REPUBLIKA.CO.ID, NEW YORK -- Pembunuhan komandan militer paling terkemuka Iran, Qassem Soleimani, oleh Amerika Serikat menjadi hal nyata untuk memulai perang dan balasan terhadap aksi militer adalah aksi militer. Hal tersebut ditegaskan oleh Duta Besar (Dubes) Iran untuk PBB Majid Takht Ravanchi pada Jumat (3/1).
Dubes Ravanchi saat wawancara dengan CNN menyebutkan bahwa dengan pembunuhan Soleimani, Amerika Serikat memasuki tahap baru setelah memulai perang ekonomi dengan memberlakukan sanksi ketat terhadap Iran pada 2018.
"Jadi itu merupakan babak baru yang sama saja memulai perang melawan Iran," kata Ravanchi.
Ia menyebutkan akan ada aksi balasan yang kejam. "Balasan untuk aksi militer adalah aksi militer," katanya.
Dubes Ravanchi mengatakan kepada Dewan Keamanan dan Sekjen PBB Antonio Guterres bahwa Iran berhak membela diri di bawah hukum internasional.
Melalui surat Ravanchi menyebutkan pembunuhan Soleimani adalah contoh nyata terorisme negara dan tindakan kriminal, yang merupakan pelanggaran berat terhadap prinsip dasar hukum internasional, termasuk, khususnya Piagam PBB.
Soleimani, jenderal berusia 62 tahun yang mengepalai pasukan Pengawal Revolusi Iran di luar negeri, dianggap sebagai tokoh paling berpengaruh nomor dua di negara tersebut setelah Pemimpin Spiritual Ayatollah Ali Khamenei.

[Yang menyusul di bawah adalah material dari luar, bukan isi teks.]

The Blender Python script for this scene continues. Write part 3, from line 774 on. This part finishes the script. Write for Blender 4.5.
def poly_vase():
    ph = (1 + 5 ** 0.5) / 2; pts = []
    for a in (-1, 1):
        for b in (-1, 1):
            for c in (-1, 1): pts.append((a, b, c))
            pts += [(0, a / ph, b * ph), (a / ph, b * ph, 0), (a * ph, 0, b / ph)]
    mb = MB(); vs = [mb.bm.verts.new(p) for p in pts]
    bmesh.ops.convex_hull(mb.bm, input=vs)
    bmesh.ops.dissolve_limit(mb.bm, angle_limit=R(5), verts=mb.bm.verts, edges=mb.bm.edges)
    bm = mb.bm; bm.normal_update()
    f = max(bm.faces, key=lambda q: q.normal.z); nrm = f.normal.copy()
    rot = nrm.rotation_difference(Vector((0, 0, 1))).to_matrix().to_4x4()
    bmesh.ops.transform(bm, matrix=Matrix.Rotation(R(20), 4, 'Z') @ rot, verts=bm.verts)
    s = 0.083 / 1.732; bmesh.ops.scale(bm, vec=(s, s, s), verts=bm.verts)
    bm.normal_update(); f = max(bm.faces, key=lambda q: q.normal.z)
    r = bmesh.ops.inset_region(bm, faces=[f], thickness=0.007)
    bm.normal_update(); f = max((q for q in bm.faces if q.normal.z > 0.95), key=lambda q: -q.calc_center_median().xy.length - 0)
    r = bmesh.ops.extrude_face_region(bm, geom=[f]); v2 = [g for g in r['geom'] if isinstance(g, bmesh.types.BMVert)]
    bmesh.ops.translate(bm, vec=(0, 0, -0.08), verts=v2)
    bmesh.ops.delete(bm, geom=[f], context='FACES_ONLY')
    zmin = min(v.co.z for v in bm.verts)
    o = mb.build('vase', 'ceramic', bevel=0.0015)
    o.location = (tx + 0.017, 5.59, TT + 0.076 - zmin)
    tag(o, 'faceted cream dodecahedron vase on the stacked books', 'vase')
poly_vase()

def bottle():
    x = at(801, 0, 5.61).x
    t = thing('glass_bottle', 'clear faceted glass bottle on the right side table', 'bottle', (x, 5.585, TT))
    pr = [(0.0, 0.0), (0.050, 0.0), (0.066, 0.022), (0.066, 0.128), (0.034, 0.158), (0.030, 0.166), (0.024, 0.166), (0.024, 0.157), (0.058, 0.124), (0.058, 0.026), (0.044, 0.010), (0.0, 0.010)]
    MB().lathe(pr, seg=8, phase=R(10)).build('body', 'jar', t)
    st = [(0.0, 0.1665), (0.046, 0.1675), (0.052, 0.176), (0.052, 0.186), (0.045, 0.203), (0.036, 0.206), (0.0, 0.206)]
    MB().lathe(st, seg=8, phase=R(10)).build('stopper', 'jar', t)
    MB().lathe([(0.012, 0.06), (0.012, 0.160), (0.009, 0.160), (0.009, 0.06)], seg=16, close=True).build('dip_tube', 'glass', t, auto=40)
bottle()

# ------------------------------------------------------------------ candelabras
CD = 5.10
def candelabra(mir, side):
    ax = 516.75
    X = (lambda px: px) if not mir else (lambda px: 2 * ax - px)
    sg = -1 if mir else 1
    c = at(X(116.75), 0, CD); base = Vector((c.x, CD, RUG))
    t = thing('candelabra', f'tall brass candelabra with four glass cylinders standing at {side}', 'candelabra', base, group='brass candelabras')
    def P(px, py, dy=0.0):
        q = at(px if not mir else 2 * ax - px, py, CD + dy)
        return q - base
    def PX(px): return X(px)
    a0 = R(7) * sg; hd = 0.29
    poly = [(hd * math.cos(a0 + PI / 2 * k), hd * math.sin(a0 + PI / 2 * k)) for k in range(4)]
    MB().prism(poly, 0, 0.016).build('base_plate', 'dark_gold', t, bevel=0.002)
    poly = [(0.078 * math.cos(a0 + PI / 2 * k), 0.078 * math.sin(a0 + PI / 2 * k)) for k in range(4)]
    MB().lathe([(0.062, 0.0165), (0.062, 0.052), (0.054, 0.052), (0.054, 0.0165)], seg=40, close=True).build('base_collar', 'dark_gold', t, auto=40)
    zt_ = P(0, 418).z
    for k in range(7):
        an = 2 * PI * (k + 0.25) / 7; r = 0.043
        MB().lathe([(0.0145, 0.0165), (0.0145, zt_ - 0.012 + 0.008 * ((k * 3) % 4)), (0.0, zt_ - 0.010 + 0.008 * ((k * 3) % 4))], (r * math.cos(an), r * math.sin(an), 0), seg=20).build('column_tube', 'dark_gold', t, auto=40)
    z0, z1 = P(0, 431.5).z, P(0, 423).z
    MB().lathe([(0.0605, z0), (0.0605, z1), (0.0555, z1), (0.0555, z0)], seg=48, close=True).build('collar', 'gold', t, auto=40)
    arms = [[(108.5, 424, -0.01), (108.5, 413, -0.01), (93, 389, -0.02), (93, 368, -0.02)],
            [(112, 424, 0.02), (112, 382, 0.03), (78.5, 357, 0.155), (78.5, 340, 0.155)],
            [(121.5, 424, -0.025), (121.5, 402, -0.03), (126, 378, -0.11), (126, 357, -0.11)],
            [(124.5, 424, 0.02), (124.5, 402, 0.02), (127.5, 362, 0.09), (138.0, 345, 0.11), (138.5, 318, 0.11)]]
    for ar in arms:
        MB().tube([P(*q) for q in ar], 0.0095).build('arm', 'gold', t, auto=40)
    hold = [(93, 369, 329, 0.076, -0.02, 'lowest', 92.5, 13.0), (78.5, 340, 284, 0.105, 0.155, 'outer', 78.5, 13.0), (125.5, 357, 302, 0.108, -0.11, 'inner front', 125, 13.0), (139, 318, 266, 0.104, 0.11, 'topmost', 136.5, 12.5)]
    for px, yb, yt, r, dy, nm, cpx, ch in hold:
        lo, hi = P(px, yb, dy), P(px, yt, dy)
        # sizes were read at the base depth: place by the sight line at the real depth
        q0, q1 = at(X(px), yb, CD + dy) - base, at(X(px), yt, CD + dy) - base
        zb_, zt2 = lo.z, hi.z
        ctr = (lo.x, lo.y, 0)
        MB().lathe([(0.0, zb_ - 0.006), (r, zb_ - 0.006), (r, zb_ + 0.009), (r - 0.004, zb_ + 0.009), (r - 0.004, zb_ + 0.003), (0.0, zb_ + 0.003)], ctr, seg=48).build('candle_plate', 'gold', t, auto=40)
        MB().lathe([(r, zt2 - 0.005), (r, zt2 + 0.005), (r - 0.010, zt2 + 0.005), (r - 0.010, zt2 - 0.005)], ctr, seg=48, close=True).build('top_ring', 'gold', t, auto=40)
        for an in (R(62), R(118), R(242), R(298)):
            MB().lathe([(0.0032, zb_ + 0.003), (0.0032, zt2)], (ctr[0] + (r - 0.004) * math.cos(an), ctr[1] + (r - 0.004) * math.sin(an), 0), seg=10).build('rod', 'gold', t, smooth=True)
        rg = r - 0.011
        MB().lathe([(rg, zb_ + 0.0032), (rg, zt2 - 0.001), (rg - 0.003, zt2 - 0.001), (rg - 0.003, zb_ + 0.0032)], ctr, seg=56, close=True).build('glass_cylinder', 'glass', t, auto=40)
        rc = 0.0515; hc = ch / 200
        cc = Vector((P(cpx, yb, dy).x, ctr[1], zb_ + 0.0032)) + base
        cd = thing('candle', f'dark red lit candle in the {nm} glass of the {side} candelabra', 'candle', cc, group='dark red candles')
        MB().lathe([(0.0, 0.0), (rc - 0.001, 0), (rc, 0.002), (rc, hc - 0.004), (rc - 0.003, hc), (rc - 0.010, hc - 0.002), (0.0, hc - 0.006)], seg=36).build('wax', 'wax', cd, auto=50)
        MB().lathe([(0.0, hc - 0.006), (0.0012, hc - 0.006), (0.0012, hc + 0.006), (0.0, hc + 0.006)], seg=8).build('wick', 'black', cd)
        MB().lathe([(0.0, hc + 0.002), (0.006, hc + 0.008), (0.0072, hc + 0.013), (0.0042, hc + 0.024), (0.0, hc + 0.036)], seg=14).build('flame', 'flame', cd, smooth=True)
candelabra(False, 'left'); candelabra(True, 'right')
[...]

Amerika Serikat menewaskan Soleimani dalam serangan di Irak yang diperintahkan oleh Presiden Donald Trump. Seorang pejabat senior pemerintah Trump menyebutkan Soleimani sedang merencanakan serangan dalam waktu dekat terhadap personel AS di Timur Tengah.
AS akan mencari pembenaran atas pembunuhan Soleimani berdasarkan Pasal 51 Piagam PBB, yang mencakup hak individu atau bersama untuk membela diri terhadap serangan bersenjata.
Menurut Pasal 51, negara-negara harus "segera melaporkan" kepada Dewan Keamanan beranggotakan 15 negara atas setiap langkah yang ditempuh dalam menjalankan hak membela diri. Amerika Serikat menggunakan Pasal 51 untuk membenarkan aksi yang diambil di Suriah terhadap ISIS pada 2014.